● Instruction:
In the records that follow, the lines from the one containing "Reconstruct this image" to the one containing "return ((n ^", inclusive, are to be given again exactly.

● Rows:
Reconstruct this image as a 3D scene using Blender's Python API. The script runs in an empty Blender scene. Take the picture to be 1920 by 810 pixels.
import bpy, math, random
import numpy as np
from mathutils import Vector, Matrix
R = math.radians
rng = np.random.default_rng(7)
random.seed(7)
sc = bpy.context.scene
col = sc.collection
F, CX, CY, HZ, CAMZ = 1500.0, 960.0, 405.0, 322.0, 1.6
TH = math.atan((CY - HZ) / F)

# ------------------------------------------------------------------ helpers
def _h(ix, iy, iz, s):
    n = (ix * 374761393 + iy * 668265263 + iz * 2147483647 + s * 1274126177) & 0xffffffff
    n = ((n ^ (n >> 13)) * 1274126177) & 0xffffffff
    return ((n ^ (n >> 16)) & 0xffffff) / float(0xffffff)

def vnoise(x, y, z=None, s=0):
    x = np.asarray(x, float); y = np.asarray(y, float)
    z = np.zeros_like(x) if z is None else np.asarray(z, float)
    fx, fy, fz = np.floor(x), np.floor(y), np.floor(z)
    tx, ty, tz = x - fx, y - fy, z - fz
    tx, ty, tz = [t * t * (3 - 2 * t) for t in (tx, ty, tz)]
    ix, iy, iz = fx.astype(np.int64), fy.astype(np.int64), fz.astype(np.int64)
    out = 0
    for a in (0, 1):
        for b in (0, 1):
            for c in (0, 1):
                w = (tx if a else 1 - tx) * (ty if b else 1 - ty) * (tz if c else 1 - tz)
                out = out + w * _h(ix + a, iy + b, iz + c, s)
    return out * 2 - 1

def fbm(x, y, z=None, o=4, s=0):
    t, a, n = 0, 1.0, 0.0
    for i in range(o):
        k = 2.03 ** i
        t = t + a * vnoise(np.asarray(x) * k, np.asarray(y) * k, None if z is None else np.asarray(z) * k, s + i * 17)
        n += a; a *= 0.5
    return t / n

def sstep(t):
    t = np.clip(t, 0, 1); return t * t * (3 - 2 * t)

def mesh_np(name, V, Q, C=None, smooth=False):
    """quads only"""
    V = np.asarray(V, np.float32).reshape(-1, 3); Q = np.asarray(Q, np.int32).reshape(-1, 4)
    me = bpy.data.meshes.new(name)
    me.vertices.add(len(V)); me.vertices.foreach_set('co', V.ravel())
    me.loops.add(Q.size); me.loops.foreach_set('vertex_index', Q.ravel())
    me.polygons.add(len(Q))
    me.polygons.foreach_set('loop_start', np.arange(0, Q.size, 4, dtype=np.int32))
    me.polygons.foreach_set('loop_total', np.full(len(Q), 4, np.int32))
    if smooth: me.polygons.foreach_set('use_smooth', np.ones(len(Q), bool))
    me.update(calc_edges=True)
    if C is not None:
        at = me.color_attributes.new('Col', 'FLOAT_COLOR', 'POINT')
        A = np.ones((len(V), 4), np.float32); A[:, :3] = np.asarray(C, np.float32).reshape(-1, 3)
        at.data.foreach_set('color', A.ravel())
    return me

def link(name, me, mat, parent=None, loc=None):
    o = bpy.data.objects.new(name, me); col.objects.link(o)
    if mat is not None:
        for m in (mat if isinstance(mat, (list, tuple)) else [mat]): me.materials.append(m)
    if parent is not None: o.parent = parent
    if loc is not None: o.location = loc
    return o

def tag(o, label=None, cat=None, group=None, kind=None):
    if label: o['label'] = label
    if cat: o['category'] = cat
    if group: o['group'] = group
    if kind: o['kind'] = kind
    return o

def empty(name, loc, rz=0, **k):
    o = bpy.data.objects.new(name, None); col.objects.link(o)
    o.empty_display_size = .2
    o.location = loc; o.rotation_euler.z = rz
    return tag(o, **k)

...

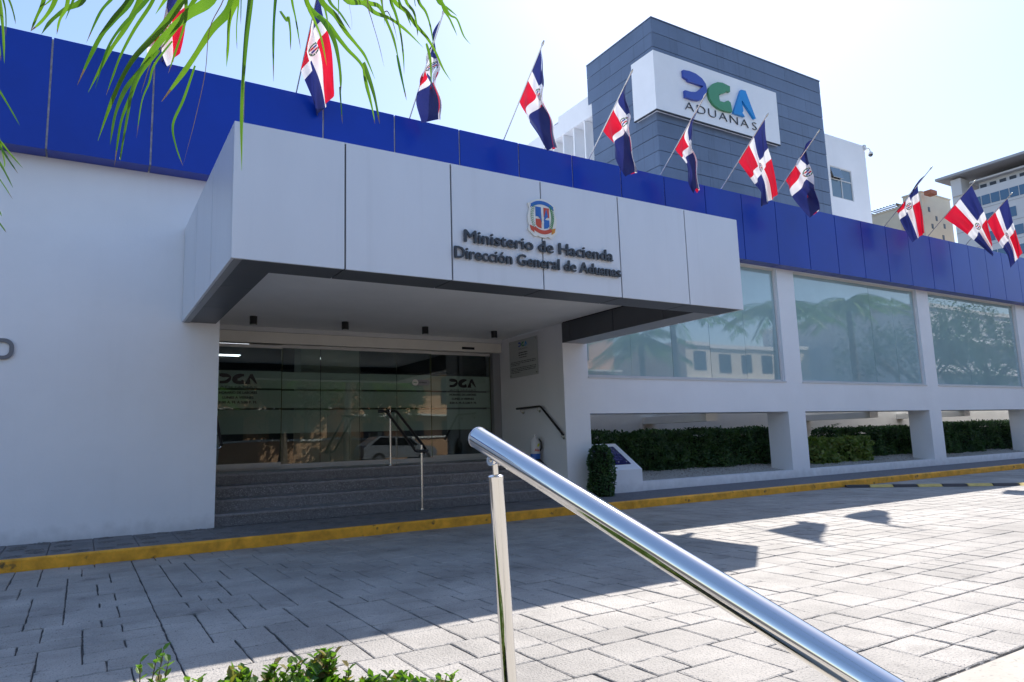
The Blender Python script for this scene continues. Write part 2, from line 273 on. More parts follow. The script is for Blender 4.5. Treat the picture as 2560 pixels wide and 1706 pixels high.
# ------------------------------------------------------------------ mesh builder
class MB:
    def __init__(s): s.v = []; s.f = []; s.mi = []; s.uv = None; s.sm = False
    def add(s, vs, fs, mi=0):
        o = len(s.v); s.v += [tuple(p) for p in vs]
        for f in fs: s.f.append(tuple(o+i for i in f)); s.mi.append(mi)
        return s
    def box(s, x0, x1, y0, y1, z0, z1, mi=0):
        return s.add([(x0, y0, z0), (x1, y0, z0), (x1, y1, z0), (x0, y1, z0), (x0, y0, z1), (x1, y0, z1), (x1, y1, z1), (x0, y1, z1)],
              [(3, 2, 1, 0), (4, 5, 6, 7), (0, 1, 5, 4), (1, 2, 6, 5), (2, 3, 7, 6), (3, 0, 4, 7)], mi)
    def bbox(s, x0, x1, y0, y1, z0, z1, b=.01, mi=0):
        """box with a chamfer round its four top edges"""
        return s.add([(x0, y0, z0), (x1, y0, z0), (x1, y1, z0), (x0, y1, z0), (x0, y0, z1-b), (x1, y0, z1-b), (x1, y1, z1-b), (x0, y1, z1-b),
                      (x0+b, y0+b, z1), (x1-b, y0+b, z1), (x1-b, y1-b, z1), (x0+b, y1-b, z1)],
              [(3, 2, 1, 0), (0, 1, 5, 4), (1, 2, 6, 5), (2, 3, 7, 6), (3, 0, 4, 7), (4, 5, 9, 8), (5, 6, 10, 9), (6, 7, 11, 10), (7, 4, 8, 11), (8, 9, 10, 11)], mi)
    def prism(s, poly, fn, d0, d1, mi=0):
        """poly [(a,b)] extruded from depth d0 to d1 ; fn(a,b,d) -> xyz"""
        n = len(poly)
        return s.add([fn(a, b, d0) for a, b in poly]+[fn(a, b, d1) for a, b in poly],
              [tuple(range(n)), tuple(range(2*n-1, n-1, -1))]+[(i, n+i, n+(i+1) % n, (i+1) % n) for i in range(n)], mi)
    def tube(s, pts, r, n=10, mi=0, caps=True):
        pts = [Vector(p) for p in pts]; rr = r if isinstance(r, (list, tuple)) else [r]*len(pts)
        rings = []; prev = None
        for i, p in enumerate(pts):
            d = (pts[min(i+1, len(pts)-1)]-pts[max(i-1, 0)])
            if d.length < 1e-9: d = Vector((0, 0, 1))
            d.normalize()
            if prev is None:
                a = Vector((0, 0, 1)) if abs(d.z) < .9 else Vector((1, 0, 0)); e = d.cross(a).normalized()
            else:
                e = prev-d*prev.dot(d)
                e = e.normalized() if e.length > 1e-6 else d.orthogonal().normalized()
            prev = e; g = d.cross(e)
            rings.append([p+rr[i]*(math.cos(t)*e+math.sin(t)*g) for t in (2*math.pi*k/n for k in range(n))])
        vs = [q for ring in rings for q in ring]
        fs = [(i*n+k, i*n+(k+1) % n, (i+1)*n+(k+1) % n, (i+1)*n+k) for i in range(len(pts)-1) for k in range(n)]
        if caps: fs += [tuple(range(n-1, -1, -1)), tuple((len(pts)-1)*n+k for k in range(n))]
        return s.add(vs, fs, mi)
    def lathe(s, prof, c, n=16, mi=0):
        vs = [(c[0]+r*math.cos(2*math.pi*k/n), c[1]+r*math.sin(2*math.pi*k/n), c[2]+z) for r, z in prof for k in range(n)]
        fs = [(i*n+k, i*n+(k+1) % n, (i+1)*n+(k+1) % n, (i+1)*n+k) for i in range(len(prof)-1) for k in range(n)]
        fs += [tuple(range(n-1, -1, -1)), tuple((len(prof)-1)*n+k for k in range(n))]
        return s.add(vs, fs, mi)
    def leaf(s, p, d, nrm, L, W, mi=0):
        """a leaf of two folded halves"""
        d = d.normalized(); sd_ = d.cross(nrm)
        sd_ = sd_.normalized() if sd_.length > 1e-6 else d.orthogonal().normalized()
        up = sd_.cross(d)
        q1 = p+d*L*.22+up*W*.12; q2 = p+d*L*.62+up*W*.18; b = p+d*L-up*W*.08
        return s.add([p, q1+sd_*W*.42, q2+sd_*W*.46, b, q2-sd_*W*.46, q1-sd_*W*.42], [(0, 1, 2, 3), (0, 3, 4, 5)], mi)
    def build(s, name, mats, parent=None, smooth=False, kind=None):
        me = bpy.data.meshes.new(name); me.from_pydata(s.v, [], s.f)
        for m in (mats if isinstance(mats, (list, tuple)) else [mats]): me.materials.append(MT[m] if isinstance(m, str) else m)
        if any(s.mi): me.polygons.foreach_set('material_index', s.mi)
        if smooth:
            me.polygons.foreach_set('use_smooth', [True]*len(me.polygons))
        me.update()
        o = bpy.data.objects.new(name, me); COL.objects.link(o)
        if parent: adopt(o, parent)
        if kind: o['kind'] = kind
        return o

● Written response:
Reconstruct this image as a 3D scene using Blender's Python API. The script runs in an empty Blender scene. Take the picture to be 1920 by 810 pixels.
import bpy, math, random
import numpy as np
from mathutils import Vector, Matrix
R = math.radians
rng = np.random.default_rng(7)
random.seed(7)
sc = bpy.context.scene
col = sc.collection
F, CX, CY, HZ, CAMZ = 1500.0, 960.0, 405.0, 322.0, 1.6
TH = math.atan((CY - HZ) / F)

# ------------------------------------------------------------------ helpers
def _h(ix, iy, iz, s):
    n = (ix * 374761393 + iy * 668265263 + iz * 2147483647 + s * 1274126177) & 0xffffffff
    n = ((n ^ (n >> 13)) * 1274126177) & 0xffffffff
    return ((n ^ (n >> 16)) & 0xffffff) / float(0xffffff)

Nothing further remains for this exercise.